Restate, word for word, all of the material shown below.

◇ ◇ ◇

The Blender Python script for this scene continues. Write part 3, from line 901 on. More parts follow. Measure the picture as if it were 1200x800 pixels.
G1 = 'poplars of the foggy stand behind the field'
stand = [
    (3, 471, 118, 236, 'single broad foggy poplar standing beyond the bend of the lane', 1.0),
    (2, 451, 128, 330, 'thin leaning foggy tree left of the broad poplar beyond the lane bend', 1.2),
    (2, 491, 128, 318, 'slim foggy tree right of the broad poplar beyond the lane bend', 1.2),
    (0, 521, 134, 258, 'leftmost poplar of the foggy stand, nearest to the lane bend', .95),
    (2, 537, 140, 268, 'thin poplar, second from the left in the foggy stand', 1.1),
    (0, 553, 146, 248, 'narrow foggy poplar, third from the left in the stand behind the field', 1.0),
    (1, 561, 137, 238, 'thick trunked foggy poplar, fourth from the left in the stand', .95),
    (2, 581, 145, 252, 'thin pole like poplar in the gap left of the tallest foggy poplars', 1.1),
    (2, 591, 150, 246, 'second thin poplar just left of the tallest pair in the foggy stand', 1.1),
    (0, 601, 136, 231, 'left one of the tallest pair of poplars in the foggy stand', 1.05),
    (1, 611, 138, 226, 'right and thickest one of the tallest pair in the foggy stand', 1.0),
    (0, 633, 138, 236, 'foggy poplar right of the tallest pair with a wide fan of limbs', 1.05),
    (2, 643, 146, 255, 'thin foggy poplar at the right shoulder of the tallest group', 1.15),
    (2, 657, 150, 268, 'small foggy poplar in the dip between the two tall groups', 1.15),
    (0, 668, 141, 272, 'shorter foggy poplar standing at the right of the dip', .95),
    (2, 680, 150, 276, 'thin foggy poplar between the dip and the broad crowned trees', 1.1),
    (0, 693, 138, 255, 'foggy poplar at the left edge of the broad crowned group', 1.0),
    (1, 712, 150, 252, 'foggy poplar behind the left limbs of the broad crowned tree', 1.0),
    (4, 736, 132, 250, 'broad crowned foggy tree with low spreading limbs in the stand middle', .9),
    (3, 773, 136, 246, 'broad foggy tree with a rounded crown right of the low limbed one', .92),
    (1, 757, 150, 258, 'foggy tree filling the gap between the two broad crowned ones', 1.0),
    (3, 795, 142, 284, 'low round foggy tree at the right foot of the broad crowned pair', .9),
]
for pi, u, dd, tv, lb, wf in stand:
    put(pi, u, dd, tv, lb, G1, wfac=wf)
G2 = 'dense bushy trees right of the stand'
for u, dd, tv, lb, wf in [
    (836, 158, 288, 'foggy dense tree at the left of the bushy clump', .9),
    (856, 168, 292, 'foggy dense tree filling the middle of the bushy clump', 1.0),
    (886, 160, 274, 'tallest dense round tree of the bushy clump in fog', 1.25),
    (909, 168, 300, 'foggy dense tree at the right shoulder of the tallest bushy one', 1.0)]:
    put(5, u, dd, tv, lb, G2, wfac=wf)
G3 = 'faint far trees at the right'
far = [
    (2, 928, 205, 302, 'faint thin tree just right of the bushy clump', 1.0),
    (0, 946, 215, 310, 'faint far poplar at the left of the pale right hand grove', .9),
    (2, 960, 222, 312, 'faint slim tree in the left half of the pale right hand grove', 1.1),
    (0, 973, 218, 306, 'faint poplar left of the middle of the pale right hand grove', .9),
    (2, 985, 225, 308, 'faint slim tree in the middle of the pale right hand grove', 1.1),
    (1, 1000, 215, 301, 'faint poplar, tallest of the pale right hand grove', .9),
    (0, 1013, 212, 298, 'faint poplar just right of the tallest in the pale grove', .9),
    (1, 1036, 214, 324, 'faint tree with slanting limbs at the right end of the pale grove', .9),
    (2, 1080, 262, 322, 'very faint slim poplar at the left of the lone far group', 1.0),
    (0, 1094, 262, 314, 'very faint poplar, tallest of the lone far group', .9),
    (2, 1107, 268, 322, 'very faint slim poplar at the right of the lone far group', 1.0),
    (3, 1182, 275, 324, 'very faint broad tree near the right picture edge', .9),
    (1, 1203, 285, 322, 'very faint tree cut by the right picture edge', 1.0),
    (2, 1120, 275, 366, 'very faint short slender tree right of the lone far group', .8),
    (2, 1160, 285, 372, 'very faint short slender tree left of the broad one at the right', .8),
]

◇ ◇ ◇

■ Problem solution
The Blender Python script for this scene continues. Write part 3, from line 901 on. More parts follow. Measure the picture as if it were 1200x800 pixels.
G1 = 'poplars of the foggy stand behind the field'
stand = [
    (3, 471, 118, 236, 'single broad foggy poplar standing beyond the bend of the lane', 1.0),
    (2, 451, 128, 330, 'thin leaning foggy tree left of the broad poplar beyond the lane bend', 1.2),
    (2, 491, 128, 318, 'slim foggy tree right of the broad poplar beyond the lane bend', 1.2),
    (0, 521, 134, 258, 'leftmost poplar of the foggy stand, nearest to the lane bend', .95),
    (2, 537, 140, 268, 'thin poplar, second from the left in the foggy stand', 1.1),
    (0, 553, 146, 248, 'narrow foggy poplar, third from the left in the stand behind the field', 1.0),
    (1, 561, 137, 238, 'thick trunked foggy poplar, fourth from the left in the stand', .95),
    (2, 581, 145, 252, 'thin pole like poplar in the gap left of the tallest foggy poplars', 1.1),
    (2, 591, 150, 246, 'second thin poplar just left of the tallest pair in the foggy stand', 1.1),
    (0, 601, 136, 231, 'left one of the tallest pair of poplars in the foggy stand', 1.05),
    (1, 611, 138, 226, 'right and thickest one of the tallest pair in the foggy stand', 1.0),
    (0, 633, 138, 236, 'foggy poplar right of the tallest pair with a wide fan of limbs', 1.05),
    (2, 643, 146, 255, 'thin foggy poplar at the right shoulder of the tallest group', 1.15),
    (2, 657, 150, 268, 'small foggy poplar in the dip between the two tall groups', 1.15),
    (0, 668, 141, 272, 'shorter foggy poplar standing at the right of the dip', .95),
    (2, 680, 150, 276, 'thin foggy poplar between the dip and the broad crowned trees', 1.1),
    (0, 693, 138, 255, 'foggy poplar at the left edge of the broad crowned group', 1.0),
    (1, 712, 150, 252, 'foggy poplar behind the left limbs of the broad crowned tree', 1.0),
    (4, 736, 132, 250, 'broad crowned foggy tree with low spreading limbs in the stand middle', .9),
    (3, 773, 136, 246, 'broad foggy tree with a rounded crown right of the low limbed one', .92),
    (1, 757, 150, 258, 'foggy tree filling the gap between the two broad crowned ones', 1.0),
    (3, 795, 142, 284, 'low round foggy tree at the right foot of the broad crowned pair', .9),
]
for pi, u, dd, tv, lb, wf in stand:
    put(pi, u, dd, tv, lb, G1, wfac=wf)
G2 = 'dense bushy trees right of the stand'
for u, dd, tv, lb, wf in [
    (836, 158, 288, 'foggy dense tree at the left of the bushy clump', .9),
    (856, 168, 292, 'foggy dense tree filling the middle of the bushy clump', 1.0),
    (886, 160, 274, 'tallest dense round tree of the bushy clump in fog', 1.25),
    (909, 168, 300, 'foggy dense tree at the right shoulder of the tallest bushy one', 1.0)]:
    put(5, u, dd, tv, lb, G2, wfac=wf)
G3 = 'faint far trees at the right'
far = [
    (2, 928, 205, 302, 'faint thin tree just right of the bushy clump', 1.0),
    (0, 946, 215, 310, 'faint far poplar at the left of the pale right hand grove', .9),
    (2, 960, 222, 312, 'faint slim tree in the left half of the pale right hand grove', 1.1),
    (0, 973, 218, 306, 'faint poplar left of the middle of the pale right hand grove', .9),
    (2, 985, 225, 308, 'faint slim tree in the middle of the pale right hand grove', 1.1),
    (1, 1000, 215, 301, 'faint poplar, tallest of the pale right hand grove', .9),
    (0, 1013, 212, 298, 'faint poplar just right of the tallest in the pale grove', .9),
    (1, 1036, 214, 324, 'faint tree with slanting limbs at the right end of the pale grove', .9),
    (2, 1080, 262, 322, 'very faint slim poplar at the left of the lone far group', 1.0),
    (0, 1094, 262, 314, 'very faint poplar, tallest of the lone far group', .9),
    (2, 1107, 268, 322, 'very faint slim poplar at the right of the lone far group', 1.0),
    (3, 1182, 275, 324, 'very faint broad tree near the right picture edge', .9),
    (1, 1203, 285, 322, 'very faint tree cut by the right picture edge', 1.0),
    (2, 1120, 275, 366, 'very faint short slender tree right of the lone far group', .8),
    (2, 1160, 285, 372, 'very faint short slender tree left of the broad one at the right', .8),
]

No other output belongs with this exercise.